Carta publicada el sábado 3 de febrero de 2024 por La Tercera.

SEÑOR DIRECTOR:

El reciente estudio “Chile post plebiscitos” (LEAS UAI y Datavoz) indica que un 40% de los chilenos está insatisfecho con la democracia. Además, solo un 5,2% se declara muy satisfecho con ella, y un 25,8% cree que en ciertas ocasiones “un gobierno autoritario puede ser preferible”. Ninguno de estos datos sorprende demasiado -las cifran coinciden con otros informes- y, por tanto, urge reflexionar sobre los motivos que explican este cuadro.

En lo inmediato, es obvio que nuestro sistema político adolece un grave déficit de resultados; de eficacia en la resolución de los problemas más acuciantes, comenzando por delincuencia y economía. Así lo ratifican los últimos hallazgos de la plataforma Tenemos que hablar de Chile (UC y U. Chile): hoy, en todas las generaciones y estratos sociales, “hay un desborde de la preocupación por la seguridad hacia los distintos ámbitos de la vida”.

Naturalmente, lo anterior atenta contra la credibilidad de los gobiernos democráticos (de cualquier signo). Desde antiguo es sabido que las autoridades se justifican y legitiman, en gran medida, por su capacidad de coordinar con eficacia la vida común. Si, en cambio, predomina la percepción de que se fracasa en forma sistemática al resolver los problemas, es inevitable que aumente el desencanto respecto de la política.

Con todo, ese desencanto también tiene una dimensión global, que conviene poner en perspectiva histórica. En extrema síntesis, el auge democrático que siguió al horror totalitario se vio favorecido, primero, por la cruda constatación de que los otros regímenes disponibles -fascismo, nazismo y leninismo- eran mucho peores. Y, segundo, por una aproximación plural a la política. En concreto: se le reconocía plena legitimidad a diversas tradiciones y miradas; no solo al liberalismo (basta recordar el papel que jugaron los referentes de inspiración cristiana en esa época).
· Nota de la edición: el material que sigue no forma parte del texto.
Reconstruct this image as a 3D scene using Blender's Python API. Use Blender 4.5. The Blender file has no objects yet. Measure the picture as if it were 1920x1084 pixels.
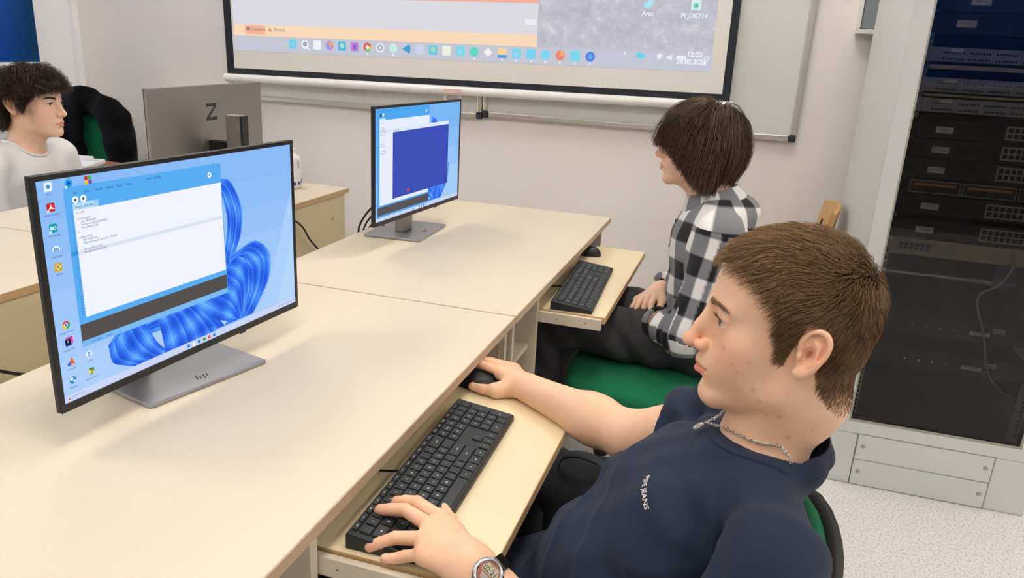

Ambas lecciones hoy parecen olvidadas. Algunos minusvaloran el peligro de los caminos alternativos, pero el siglo XX fue elocuente al respecto (y, a su modo, la fallida Convención de 2022 también). En paralelo, otros niegan legitimidad democrática al mundo no progresista, ya sea cristiano o laico (por ejemplo, asumiendo que el aborto es un “mínimo civilizatorio”). Nada de esto ayuda a fortalecer nuestro frágil régimen político. Este debe convocar, no excluir.